Though Liam knows his mother was an escort, it isn't until after she is killed in a hit-and-run accident and he must leave Toronto to live with his grandfather, Gully, in Dunlane, that Liam begins to learn how her choices have shaped their lives.  Though Liam's mom, Monica, hated Dunlane and had been ostracized by her own mother for having Liam out of wedlock, Dunlane is where Gully has his daughter buried, next to her mother at Mount Hope & Glory Cemetery.

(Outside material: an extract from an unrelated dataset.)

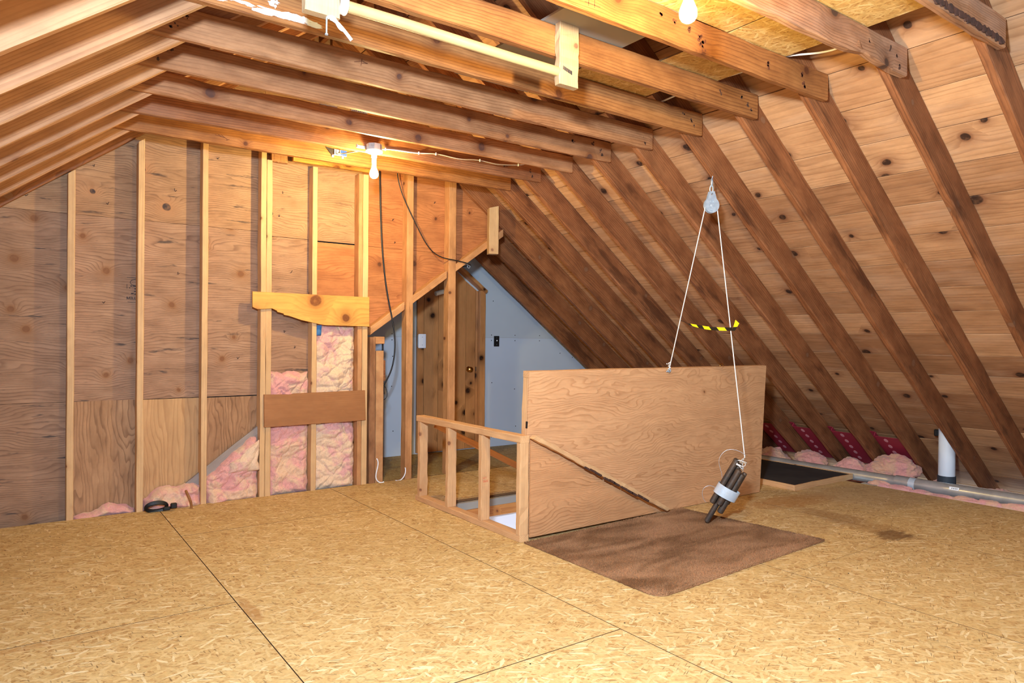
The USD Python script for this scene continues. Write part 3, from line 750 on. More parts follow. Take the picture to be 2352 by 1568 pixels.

Liam visits the cemetery daily to chat with his mom, to cry and to try to understand revelations about his mom that contradict what she had told him.  His cemetery visits, though, bring him under the scrutiny of local teen thug, Youth, and his nasty girlfriend, Crime, and their gang, Y4C, who claim the cemetery as their own.  Shrewdly, they will allow him to visit the cemetery if he joins their gang, thus becoming a 4, and following Youth's demands.  Though Liam recognizes their posturing as childish, their violent acts are very real and terrorizing the community. While Gully, a corrections officer, advises Liam to avoid the gang members, Liam, now called Ghoul Guy by Y4C, finds, "He's starved for belonging.  And hungry for the rush." (pg. 118)

Harmony Trahern, not yet sixteen, also visits the cemetery, recording in a journal the epitaphs on the gravestones of dead babies.  In this notebook, she also addresses entries to Rue, the baby she conceived with Jordan,  before Harmony recognized what a mistake it was hanging with him and his new group, Y4C.  It is during her visits to the cemetery that Harmony notices Liam and introduces herself.  They are instantly attracted to one another, though they share very little about themselves, both fearful that their choices related to Y4C and family history will come between them.

When Liam's and Harmony's stories merge, the progression of their grief to acceptance should not be taken as a conclusion to the process.  Liam's mother still lied to him and made choices that were perhaps suitable for her but definitely not for him, condemning him to much unresolved confusion.  He's fortunate to have Gully whose fortitude and experience, as well as gardening prowess, have prepared him well to help Liam through his grief.  Similarly, Harmony may be coming to terms with her grief for her lost child and even the nature of the loss of her virginity, but her parents will need to acknowledge their own grieving and role in their daughter's loss.  Just recreating earlier family activities, like an outing to the auction, is not sufficient to ensure their understanding of the loss.  As such, Jocelyn Shipley's title of How to Tend to a Grave is comprehensive in that tending to a grave can refer to caring for the grave, contributing to it (as in having a responsibility) or inclining to it (as in reaching for it).

By merging two different story-lines, Liam's told in third-person and Harmony's first-person journal entries, Jocelyn Shipley adds depth and texture to her plotting, allowing the reader to see Dunlane and Y4C from different perspectives at different times.  Perhaps because this reader finds the need for justice compulsory when dealing with criminal activities, the unknown fate of Youth and Crime is disappointing.  However, knowing that Liam has Gully in his life and they both accept each other as they are and that Liam has made a mature connection with Harmony, the promise that is Liam's future is sufficient to ensure a sense of resolution and hope.  Moreover, knowing that the threat to the community is something that must be dealt with from within, not by avoidance, Liam demonstrates that he is prepared to become part of the community that his mother forsake.  It seems, as many claim, that everything does tend to work out in the end.  Jocelyn Shipley ensures that it does appropriately in How to Tend a Grave.